No longer are the Braves labeled weak defensively. They still have problems--a hobbled Covington is No. 1--but Crandall and Torre are among the best at their positions; Mathews, Schoendienst, Aaron and Bruton are very good, Logan and Adcock adequate. But when the subject is defense, the Yankees are the best in baseball and only Siebern's inexperience dims their over-all brilliance. Berra and Howard match Crandall's skill. Skowron is an improved first baseman and the infield of McDougald, Kubek and Carey, backed up by Lumpe and Richardson, is superb. And no one underestimates the abilities of Mantle and Bauer.
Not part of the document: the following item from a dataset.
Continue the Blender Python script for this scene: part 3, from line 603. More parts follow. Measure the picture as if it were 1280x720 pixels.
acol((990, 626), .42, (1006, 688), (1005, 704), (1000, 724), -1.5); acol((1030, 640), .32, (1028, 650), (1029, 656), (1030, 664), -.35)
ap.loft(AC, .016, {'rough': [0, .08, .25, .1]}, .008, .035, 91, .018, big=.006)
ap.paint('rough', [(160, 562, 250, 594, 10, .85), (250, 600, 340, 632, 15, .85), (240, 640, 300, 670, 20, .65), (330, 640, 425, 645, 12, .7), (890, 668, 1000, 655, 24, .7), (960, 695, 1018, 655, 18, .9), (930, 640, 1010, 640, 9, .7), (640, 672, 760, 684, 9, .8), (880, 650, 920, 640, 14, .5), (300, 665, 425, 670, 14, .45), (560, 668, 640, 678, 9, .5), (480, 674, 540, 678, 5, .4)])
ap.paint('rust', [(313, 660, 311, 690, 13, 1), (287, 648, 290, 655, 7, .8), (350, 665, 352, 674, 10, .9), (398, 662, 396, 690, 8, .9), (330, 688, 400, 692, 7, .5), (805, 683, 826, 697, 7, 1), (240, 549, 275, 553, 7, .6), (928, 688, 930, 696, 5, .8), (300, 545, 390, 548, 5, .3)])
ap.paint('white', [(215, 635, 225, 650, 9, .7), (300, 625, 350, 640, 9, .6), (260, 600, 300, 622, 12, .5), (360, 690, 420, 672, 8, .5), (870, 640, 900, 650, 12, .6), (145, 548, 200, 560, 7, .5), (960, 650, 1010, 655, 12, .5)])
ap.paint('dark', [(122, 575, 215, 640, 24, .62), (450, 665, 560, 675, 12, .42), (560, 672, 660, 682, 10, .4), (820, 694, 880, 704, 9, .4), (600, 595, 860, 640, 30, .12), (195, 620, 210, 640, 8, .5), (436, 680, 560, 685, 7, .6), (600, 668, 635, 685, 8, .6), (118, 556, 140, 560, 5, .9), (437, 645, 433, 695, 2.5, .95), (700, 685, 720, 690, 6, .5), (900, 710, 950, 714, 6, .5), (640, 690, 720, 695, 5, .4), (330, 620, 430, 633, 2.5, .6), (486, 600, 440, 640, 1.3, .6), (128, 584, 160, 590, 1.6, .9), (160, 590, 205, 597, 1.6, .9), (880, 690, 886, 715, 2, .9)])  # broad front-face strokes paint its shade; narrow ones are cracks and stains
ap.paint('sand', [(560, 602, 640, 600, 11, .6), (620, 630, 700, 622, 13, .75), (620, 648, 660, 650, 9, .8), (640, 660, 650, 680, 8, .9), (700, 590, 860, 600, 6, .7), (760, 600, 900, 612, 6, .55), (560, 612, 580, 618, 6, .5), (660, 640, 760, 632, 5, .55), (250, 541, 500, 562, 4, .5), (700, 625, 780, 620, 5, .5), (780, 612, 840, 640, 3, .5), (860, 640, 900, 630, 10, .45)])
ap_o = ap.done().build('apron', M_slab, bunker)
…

Perhaps the best running team in either league, the Yankees take the extra base, stretch their hits and, on occasion, steal, although this is not their style of play. Mantle and Kubek have exceptional speed, Bauer and McDougald run very well, in fact only Howard and Carey are considered slow. The Braves, in contrast, are not fast at all. Among the regulars, only Aaron, Mathews, Bruton and Mantilla can be said to have above-average speed. Most of the others are downright slow.



Mickey Mantle was hurt last year and the Yankees lost. But now the powerful youngster is ready and his feared slugging, on top of New York's superiority afield and on the bases, could be the difference. But baseball is still a game of pitching and this the Braves have. Whether the Yankees do or not seems to depend largely upon Whitey Ford.